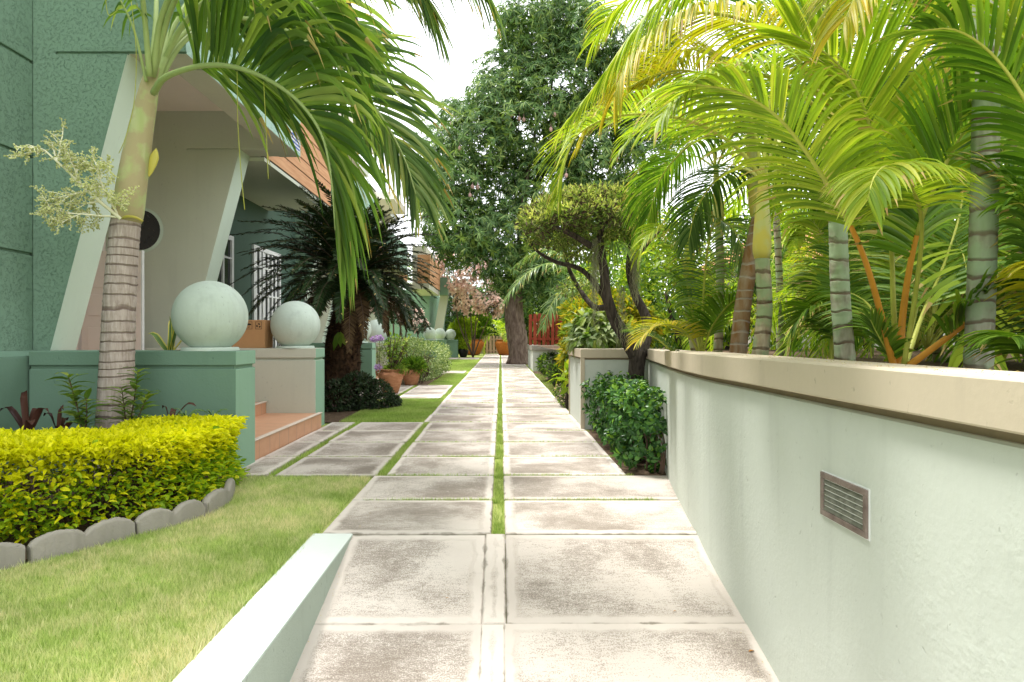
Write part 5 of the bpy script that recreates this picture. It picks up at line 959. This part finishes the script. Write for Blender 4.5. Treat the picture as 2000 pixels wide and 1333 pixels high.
# small low fronds at left
A8 = thing('areca_palm', 'low young areca spilling golden fronds over the wall corner', 'palm', tuple(P(1370, 705, 6.0)), grp)
af(A8, ((1370,700,6.),(1345,655,5.9),(1310,635,5.8),(1275,640,5.75),(1248,665,5.7)), 44, .30, .016, 'areca_y', .3); af(A8, ((1370,700,6.),(1350,600,6.),(1330,500,5.9),(1300,445,5.8),(1262,465,5.7),(1248,500,5.7)), 44, .34, .018, 'areca_l', .6)
af(A8, ((1370,700,6.),(1375,560,5.8),(1390,450,5.6),(1425,440,5.4),(1450,490,5.3),(1465,560,5.25)), 44, .38, .020, 'palm_b', .7); af(A8, ((1370,700,6.),(1390,640,5.9),(1430,590,5.7),(1460,590,5.6)), 40, .38, .02, 'areca_g', .3)
af(A8, ((1370,700,6.),(1360,620,6.1),(1345,560,6.2),(1300,540,6.3)), 40, .4, .02, 'areca_g', .3); af(A8, ((1370,700,6.),(1320,690,5.9),(1280,660,5.9),(1240,650,6.1)), 36, .3, .018, 'areca_d', .3)
A9 = thing('areca_palm', 'green young areca between the second and middle trunks', 'palm', tuple(P(1600, 720, 4.6)), grp)
for pts, m in ((((1640,715,4.6),(1632,650,4.6),(1610,610,4.55),(1580,605,4.5),(1555,630,4.5)), 'areca_g'), (((1640,715,4.6),(1630,560,4.9),(1610,470,5.2),(1580,430,5.4),(1560,460,5.5)), 'areca_l'), (((1620,715,4.6),(1640,560,4.8),(1670,440,5),(1720,380,5.2)), 'areca_g'), (((1620,715,4.6),(1625,640,4.8),(1620,570,5),(1600,540,5.2),(1575,550,5.3)), 'areca_g'), (((1620,715,4.6),(1650,620,4.8),(1690,560,5),(1730,560,5.2)), 'areca_d')): af(A9, pts, 44, .32, .022, m, .45)
# clumps behind, random
bgp = [(3.5, 7.0), (3.6, 6.0), (4.3, 5.4), (4.1, 8.6), (4.6, 7.0), (5.8, 6.0), (3.9, 9.3), (5.5, 8.6), (7.0, 7.4), (4.9, 11.5), (6.2, 11.8), (7.4, 10.2), (4.2, 4.4), (5.2, 4.6), (6.4, 5.0)]
sidew = ['behind the slim trunk', 'behind the orange stalks', 'behind the thickest trunk']
bgp += [(3.3, 5.2), (4.0, 6.6), (5.0, 7.6), (4.8, 5.9)]
for i, (x, y) in enumerate(bgp):
    hi = i % 2 == 0; z0_ = 1.05; tz = random.uniform(2.3, 3.4) if hi else random.uniform(1.15, 1.4)
    crownpalm('areca_palm', 'dense background areca foliage behind the front trunks', (x, y, z0_), (x+random.uniform(-.15, .15), y, tz), .05 if hi else 0, 14, 1.6 if hi else 2.0, .5, [M['areca_g'], M['areca_l'], M['areca_l'], M['areca_d'], M['areca_y']] if hi else [M['areca_g'], M['areca_g'], M['areca_l'], M['areca_l']], M['ygstalk'], M['trunk_r'], 'background areca palms', 5 if hi else 30, 80, shaft=np.array([0, 0, .5]) if hi else None, n=36, seg=4, wd=.03, rings=14, skip=(lambda hd: hd[0] < -.6) if x < 4.2 else None)
# trees behind the palms
for i, (x, y, z, r, lab) in enumerate(((5.2, 17, 3.0, 1.9, 'yellow green bushy tree right of the flat-topped tree'), (8.5, 15, 3.3, 2.4, 'green bushy tree behind the areca trunks'), (12, 13, 3.2, 2.6, 'green bushy tree behind the orange stalks'), (14, 9, 3.0, 2.6, 'green bushy tree at the right edge behind the palms'), (4.6, 23, 3.0, 2.0, 'green bushy tree between red fence and flat-topped tree'))):
    simple_bush('garden_tree', lab, 'tree', [((x, y, z), (r, r, z*.6)), ((x-r*.6, y-.6, z*.8), (r*.6, r*.6, z*.5)), ((x+r*.6, y-.6, z*.75), (r*.6, r*.6, z*.5))], 7500, .22, .08, [M['areca_g'], M['areca_l'], M['mango']], [.4, .35, .25], T_simple(), dwn=.3, zmin=1.0, stemr=.12, group='background trees behind the palms')
# neighbour house glimpsed through the palms
NH = thing('neighbour_house', 'cream house with terracotta roof glimpsed through the palm fronds', 'house', (12, 21, 0))
g = G(); box(g, 7.5, 20, 20, 26, 0, 3.6); build('wall', g, M['beige'], NH)
g = G(); g.add([[7,19.4,3.6],[20.5,19.4,3.6],[20.5,26.6,3.6],[7,26.6,3.6],[9.5,23,5.2],[18,23,5.2]], [np.array([[0,1,5,4],[2,3,4,5],[0,3,2,1]]), np.array([[1,2,5],[3,0,4]])]); build('roof', g, M['terra'], NH)
for x in (9, 12, 15.5): g = G(); box(g, x, x+1.2, 19.97, 19.998, 1.3, 2.6); wn = build('window', g, M['white'], NH); g = G(); box(g, x+.08, x+1.12, 19.96, 19.969, 1.38, 2.52); build('pane', g, M['dark'], wn)
# litter on the wall cap, the ramp and the kerb foot
g = G(); n = 260; yy = rng.uniform(1.7, 3.6, n); q = np.stack([rng.uniform(1.27, 1.5, n), yy, np.full(n, 1.203)], 1)
n2 = 150; q2 = np.stack([rng.choice([-.97, 1.25], n2, p=[.4, .6])+rng.normal(0, .02, n2)*np.array(1.), rng.uniform(2.6, 6, n2), np.zeros(n2)], 1); q2[:, 0] = np.where(q2[:, 0] < 0, np.maximum(q2[:, 0], -.965), np.minimum(q2[:, 0], 1.27)); q2[:, 2] = gz(q2[:, 1])+.004
q = np.vstack([q, q2]); scatter(g, T_simple(.1), q, rdir(len(q))*np.array([1, 1, .1]), np.array([0, 0, 1.])+rng.normal(0, .15, q.shape), rng.uniform(.004, .011, len(q)), .005)
tag(build('litter_stuff', g, M['drytip']), 'tiny orange brown plant litter on the wall cap and along the ramp edges', 'litter', kind='stuff')
# fallen leaves
M['fallen'] = foliage('fallen_dry_leaf', (.30, .12, .04), (.45, .22, .06), .1, .7)
for (u, v_, lab) in ((1462, 1275, 'curled orange brown fallen leaf near the wall foot on the ramp'), (870, 1170, 'tiny dry leaf lying on the left ramp slab'), (1315, 1196, 'dry leaf beside the ramp joint near the wall')):
    Y_ = (1.3+.22*4.42)/((v_-660)/F+.22); q = np.array([(u-978)*Y_/F, Y_, float(gz(Y_))+.004]); g = G(); scatter(g, T_oval(), q[None], np.array([[1., .3, .1]]), np.array([[0, .2, 1.]]), .035 if u == 1462 else .02, .018 if u == 1462 else .01); tag(build('fallen_leaf', g, M['fallen'], None, 0, tuple(q)), lab, 'leaf')
print('objects', len(bpy.data.objects), 'faces', sum(len(o.data.polygons) for o in bpy.data.objects if o.type == 'MESH'))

··········

* PROBLEM DESCRIPTION *
Pictures are to be left out; repeat all the remaining data exactly.

* TASK SOLUTION *
Write part 5 of the bpy script that recreates this picture. It picks up at line 959. This part finishes the script. Write for Blender 4.5. Treat the picture as 2000 pixels wide and 1333 pixels high.
# small low fronds at left
A8 = thing('areca_palm', 'low young areca spilling golden fronds over the wall corner', 'palm', tuple(P(1370, 705, 6.0)), grp)
af(A8, ((1370,700,6.),(1345,655,5.9),(1310,635,5.8),(1275,640,5.75),(1248,665,5.7)), 44, .30, .016, 'areca_y', .3); af(A8, ((1370,700,6.),(1350,600,6.),(1330,500,5.9),(1300,445,5.8),(1262,465,5.7),(1248,500,5.7)), 44, .34, .018, 'areca_l', .6)
af(A8, ((1370,700,6.),(1375,560,5.8),(1390,450,5.6),(1425,440,5.4),(1450,490,5.3),(1465,560,5.25)), 44, .38, .020, 'palm_b', .7); af(A8, ((1370,700,6.),(1390,640,5.9),(1430,590,5.7),(1460,590,5.6)), 40, .38, .02, 'areca_g', .3)
af(A8, ((1370,700,6.),(1360,620,6.1),(1345,560,6.2),(1300,540,6.3)), 40, .4, .02, 'areca_g', .3); af(A8, ((1370,700,6.),(1320,690,5.9),(1280,660,5.9),(1240,650,6.1)), 36, .3, .018, 'areca_d', .3)
A9 = thing('areca_palm', 'green young areca between the second and middle trunks', 'palm', tuple(P(1600, 720, 4.6)), grp)
for pts, m in ((((1640,715,4.6),(1632,650,4.6),(1610,610,4.55),(1580,605,4.5),(1555,630,4.5)), 'areca_g'), (((1640,715,4.6),(1630,560,4.9),(1610,470,5.2),(1580,430,5.4),(1560,460,5.5)), 'areca_l'), (((1620,715,4.6),(1640,560,4.8),(1670,440,5),(1720,380,5.2)), 'areca_g'), (((1620,715,4.6),(1625,640,4.8),(1620,570,5),(1600,540,5.2),(1575,550,5.3)), 'areca_g'), (((1620,715,4.6),(1650,620,4.8),(1690,560,5),(1730,560,5.2)), 'areca_d')): af(A9, pts, 44, .32, .022, m, .45)
# clumps behind, random
bgp = [(3.5, 7.0), (3.6, 6.0), (4.3, 5.4), (4.1, 8.6), (4.6, 7.0), (5.8, 6.0), (3.9, 9.3), (5.5, 8.6), (7.0, 7.4), (4.9, 11.5), (6.2, 11.8), (7.4, 10.2), (4.2, 4.4), (5.2, 4.6), (6.4, 5.0)]
sidew = ['behind the slim trunk', 'behind the orange stalks', 'behind the thickest trunk']
bgp += [(3.3, 5.2), (4.0, 6.6), (5.0, 7.6), (4.8, 5.9)]
for i, (x, y) in enumerate(bgp):
    hi = i % 2 == 0; z0_ = 1.05; tz = random.uniform(2.3, 3.4) if hi else random.uniform(1.15, 1.4)
    crownpalm('areca_palm', 'dense background areca foliage behind the front trunks', (x, y, z0_), (x+random.uniform(-.15, .15), y, tz), .05 if hi else 0, 14, 1.6 if hi else 2.0, .5, [M['areca_g'], M['areca_l'], M['areca_l'], M['areca_d'], M['areca_y']] if hi else [M['areca_g'], M['areca_g'], M['areca_l'], M['areca_l']], M['ygstalk'], M['trunk_r'], 'background areca palms', 5 if hi else 30, 80, shaft=np.array([0, 0, .5]) if hi else None, n=36, seg=4, wd=.03, rings=14, skip=(lambda hd: hd[0] < -.6) if x < 4.2 else None)
# trees behind the palms
for i, (x, y, z, r, lab) in enumerate(((5.2, 17, 3.0, 1.9, 'yellow green bushy tree right of the flat-topped tree'), (8.5, 15, 3.3, 2.4, 'green bushy tree behind the areca trunks'), (12, 13, 3.2, 2.6, 'green bushy tree behind the orange stalks'), (14, 9, 3.0, 2.6, 'green bushy tree at the right edge behind the palms'), (4.6, 23, 3.0, 2.0, 'green bushy tree between red fence and flat-topped tree'))):
    simple_bush('garden_tree', lab, 'tree', [((x, y, z), (r, r, z*.6)), ((x-r*.6, y-.6, z*.8), (r*.6, r*.6, z*.5)), ((x+r*.6, y-.6, z*.75), (r*.6, r*.6, z*.5))], 7500, .22, .08, [M['areca_g'], M['areca_l'], M['mango']], [.4, .35, .25], T_simple(), dwn=.3, zmin=1.0, stemr=.12, group='background trees behind the palms')
# neighbour house glimpsed through the palms
NH = thing('neighbour_house', 'cream house with terracotta roof glimpsed through the palm fronds', 'house', (12, 21, 0))
g = G(); box(g, 7.5, 20, 20, 26, 0, 3.6); build('wall', g, M['beige'], NH)
g = G(); g.add([[7,19.4,3.6],[20.5,19.4,3.6],[20.5,26.6,3.6],[7,26.6,3.6],[9.5,23,5.2],[18,23,5.2]], [np.array([[0,1,5,4],[2,3,4,5],[0,3,2,1]]), np.array([[1,2,5],[3,0,4]])]); build('roof', g, M['terra'], NH)
for x in (9, 12, 15.5): g = G(); box(g, x, x+1.2, 19.97, 19.998, 1.3, 2.6); wn = build('window', g, M['white'], NH); g = G(); box(g, x+.08, x+1.12, 19.96, 19.969, 1.38, 2.52); build('pane', g, M['dark'], wn)
# litter on the wall cap, the ramp and the kerb foot
g = G(); n = 260; yy = rng.uniform(1.7, 3.6, n); q = np.stack([rng.uniform(1.27, 1.5, n), yy, np.full(n, 1.203)], 1)
n2 = 150; q2 = np.stack([rng.choice([-.97, 1.25], n2, p=[.4, .6])+rng.normal(0, .02, n2)*np.array(1.), rng.uniform(2.6, 6, n2), np.zeros(n2)], 1); q2[:, 0] = np.where(q2[:, 0] < 0, np.maximum(q2[:, 0], -.965), np.minimum(q2[:, 0], 1.27)); q2[:, 2] = gz(q2[:, 1])+.004
q = np.vstack([q, q2]); scatter(g, T_simple(.1), q, rdir(len(q))*np.array([1, 1, .1]), np.array([0, 0, 1.])+rng.normal(0, .15, q.shape), rng.uniform(.004, .011, len(q)), .005)
tag(build('litter_stuff', g, M['drytip']), 'tiny orange brown plant litter on the wall cap and along the ramp edges', 'litter', kind='stuff')
# fallen leaves
M['fallen'] = foliage('fallen_dry_leaf', (.30, .12, .04), (.45, .22, .06), .1, .7)
for (u, v_, lab) in ((1462, 1275, 'curled orange brown fallen leaf near the wall foot on the ramp'), (870, 1170, 'tiny dry leaf lying on the left ramp slab'), (1315, 1196, 'dry leaf beside the ramp joint near the wall')):
    Y_ = (1.3+.22*4.42)/((v_-660)/F+.22); q = np.array([(u-978)*Y_/F, Y_, float(gz(Y_))+.004]); g = G(); scatter(g, T_oval(), q[None], np.array([[1., .3, .1]]), np.array([[0, .2, 1.]]), .035 if u == 1462 else .02, .018 if u == 1462 else .01); tag(build('fallen_leaf', g, M['fallen'], None, 0, tuple(q)), lab, 'leaf')
print('objects', len(bpy.data.objects), 'faces', sum(len(o.data.polygons) for o in bpy.data.objects if o.type == 'MESH'))